• What you should do: Only the lines from the start of the material through the line containing "QY1-.041, .06, .1), 'stretcher', 'bench_frame', bevel=.002)" are to be extracted, exactly as they appear.

## Start

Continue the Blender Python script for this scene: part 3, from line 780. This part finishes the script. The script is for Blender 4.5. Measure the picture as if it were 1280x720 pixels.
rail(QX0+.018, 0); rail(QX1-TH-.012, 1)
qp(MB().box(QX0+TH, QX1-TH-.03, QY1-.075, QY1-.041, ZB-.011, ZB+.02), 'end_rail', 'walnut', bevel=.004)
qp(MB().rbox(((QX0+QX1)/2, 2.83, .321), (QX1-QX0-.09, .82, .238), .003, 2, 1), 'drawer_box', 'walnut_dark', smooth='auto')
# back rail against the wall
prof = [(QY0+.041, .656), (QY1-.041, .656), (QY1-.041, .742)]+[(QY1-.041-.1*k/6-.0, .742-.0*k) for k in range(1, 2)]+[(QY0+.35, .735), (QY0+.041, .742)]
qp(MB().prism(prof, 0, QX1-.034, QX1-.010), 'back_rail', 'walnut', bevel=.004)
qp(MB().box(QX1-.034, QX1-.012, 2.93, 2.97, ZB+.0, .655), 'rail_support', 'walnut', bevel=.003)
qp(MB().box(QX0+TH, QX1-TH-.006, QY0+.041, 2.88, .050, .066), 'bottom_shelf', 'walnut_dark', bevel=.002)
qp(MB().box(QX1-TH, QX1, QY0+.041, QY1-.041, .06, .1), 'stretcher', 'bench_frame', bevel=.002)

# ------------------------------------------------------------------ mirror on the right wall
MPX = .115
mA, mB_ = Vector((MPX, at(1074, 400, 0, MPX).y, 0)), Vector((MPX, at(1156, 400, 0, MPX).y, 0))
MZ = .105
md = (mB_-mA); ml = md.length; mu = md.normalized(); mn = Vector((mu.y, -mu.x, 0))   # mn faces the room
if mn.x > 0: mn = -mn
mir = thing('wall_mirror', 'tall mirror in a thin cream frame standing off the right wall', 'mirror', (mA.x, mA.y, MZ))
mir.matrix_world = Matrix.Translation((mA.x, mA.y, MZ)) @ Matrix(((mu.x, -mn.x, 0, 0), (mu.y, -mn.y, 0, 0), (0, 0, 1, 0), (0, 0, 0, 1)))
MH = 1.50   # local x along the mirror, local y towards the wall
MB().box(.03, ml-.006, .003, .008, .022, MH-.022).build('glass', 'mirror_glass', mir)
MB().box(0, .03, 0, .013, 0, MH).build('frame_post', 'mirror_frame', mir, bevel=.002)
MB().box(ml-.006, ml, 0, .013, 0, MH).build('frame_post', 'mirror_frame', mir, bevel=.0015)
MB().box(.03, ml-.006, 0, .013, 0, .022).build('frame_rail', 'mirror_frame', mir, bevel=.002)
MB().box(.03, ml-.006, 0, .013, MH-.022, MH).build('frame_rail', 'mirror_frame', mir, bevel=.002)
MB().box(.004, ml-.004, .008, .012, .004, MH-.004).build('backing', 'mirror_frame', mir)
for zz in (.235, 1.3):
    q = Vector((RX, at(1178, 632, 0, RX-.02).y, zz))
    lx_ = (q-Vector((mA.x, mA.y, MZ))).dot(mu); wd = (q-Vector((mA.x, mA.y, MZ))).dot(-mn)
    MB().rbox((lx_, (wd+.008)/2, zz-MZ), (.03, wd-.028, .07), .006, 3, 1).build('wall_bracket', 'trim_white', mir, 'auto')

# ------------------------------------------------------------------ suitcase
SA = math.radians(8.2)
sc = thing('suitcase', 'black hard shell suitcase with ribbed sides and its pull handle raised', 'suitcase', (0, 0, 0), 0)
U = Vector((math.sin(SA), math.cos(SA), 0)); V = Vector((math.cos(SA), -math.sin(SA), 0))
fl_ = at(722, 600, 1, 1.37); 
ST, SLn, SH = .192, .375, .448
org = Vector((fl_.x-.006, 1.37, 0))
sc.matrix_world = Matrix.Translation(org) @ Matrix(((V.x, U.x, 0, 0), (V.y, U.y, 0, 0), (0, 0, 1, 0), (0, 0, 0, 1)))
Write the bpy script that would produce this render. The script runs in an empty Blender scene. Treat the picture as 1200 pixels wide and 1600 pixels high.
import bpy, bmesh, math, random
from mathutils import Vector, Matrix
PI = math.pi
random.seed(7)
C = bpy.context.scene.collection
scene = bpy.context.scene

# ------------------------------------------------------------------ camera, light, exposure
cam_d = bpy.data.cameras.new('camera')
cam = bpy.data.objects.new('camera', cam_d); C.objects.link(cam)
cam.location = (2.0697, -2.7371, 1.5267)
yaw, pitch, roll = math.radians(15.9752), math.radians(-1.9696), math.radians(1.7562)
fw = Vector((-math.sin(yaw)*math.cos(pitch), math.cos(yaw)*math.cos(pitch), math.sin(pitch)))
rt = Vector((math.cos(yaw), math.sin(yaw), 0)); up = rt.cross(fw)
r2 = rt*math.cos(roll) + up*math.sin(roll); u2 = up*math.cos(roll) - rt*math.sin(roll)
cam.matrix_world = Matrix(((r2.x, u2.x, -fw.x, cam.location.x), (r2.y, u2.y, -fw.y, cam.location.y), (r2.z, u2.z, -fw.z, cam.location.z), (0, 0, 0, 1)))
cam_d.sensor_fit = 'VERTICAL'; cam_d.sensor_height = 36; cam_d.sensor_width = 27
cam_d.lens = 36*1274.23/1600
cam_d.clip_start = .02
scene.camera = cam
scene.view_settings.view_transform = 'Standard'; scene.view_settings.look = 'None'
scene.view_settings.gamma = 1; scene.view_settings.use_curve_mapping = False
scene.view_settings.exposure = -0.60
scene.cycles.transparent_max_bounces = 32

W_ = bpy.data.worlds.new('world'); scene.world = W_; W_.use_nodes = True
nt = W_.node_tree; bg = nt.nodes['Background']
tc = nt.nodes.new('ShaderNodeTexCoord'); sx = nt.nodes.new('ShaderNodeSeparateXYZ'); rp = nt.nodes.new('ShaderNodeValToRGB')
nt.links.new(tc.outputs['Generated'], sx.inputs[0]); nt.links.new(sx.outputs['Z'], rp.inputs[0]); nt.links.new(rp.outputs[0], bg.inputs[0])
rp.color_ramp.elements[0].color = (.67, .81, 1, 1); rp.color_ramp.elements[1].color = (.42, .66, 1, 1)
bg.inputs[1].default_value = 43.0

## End

• Reply:
Continue the Blender Python script for this scene: part 3, from line 780. This part finishes the script. The script is for Blender 4.5. Measure the picture as if it were 1280x720 pixels.
rail(QX0+.018, 0); rail(QX1-TH-.012, 1)
qp(MB().box(QX0+TH, QX1-TH-.03, QY1-.075, QY1-.041, ZB-.011, ZB+.02), 'end_rail', 'walnut', bevel=.004)
qp(MB().rbox(((QX0+QX1)/2, 2.83, .321), (QX1-QX0-.09, .82, .238), .003, 2, 1), 'drawer_box', 'walnut_dark', smooth='auto')
# back rail against the wall
prof = [(QY0+.041, .656), (QY1-.041, .656), (QY1-.041, .742)]+[(QY1-.041-.1*k/6-.0, .742-.0*k) for k in range(1, 2)]+[(QY0+.35, .735), (QY0+.041, .742)]
qp(MB().prism(prof, 0, QX1-.034, QX1-.010), 'back_rail', 'walnut', bevel=.004)
qp(MB().box(QX1-.034, QX1-.012, 2.93, 2.97, ZB+.0, .655), 'rail_support', 'walnut', bevel=.003)
qp(MB().box(QX0+TH, QX1-TH-.006, QY0+.041, 2.88, .050, .066), 'bottom_shelf', 'walnut_dark', bevel=.002)
qp(MB().box(QX1-TH, QX1, QY0+.041, QY1-.041, .06, .1), 'stretcher', 'bench_frame', bevel=.002)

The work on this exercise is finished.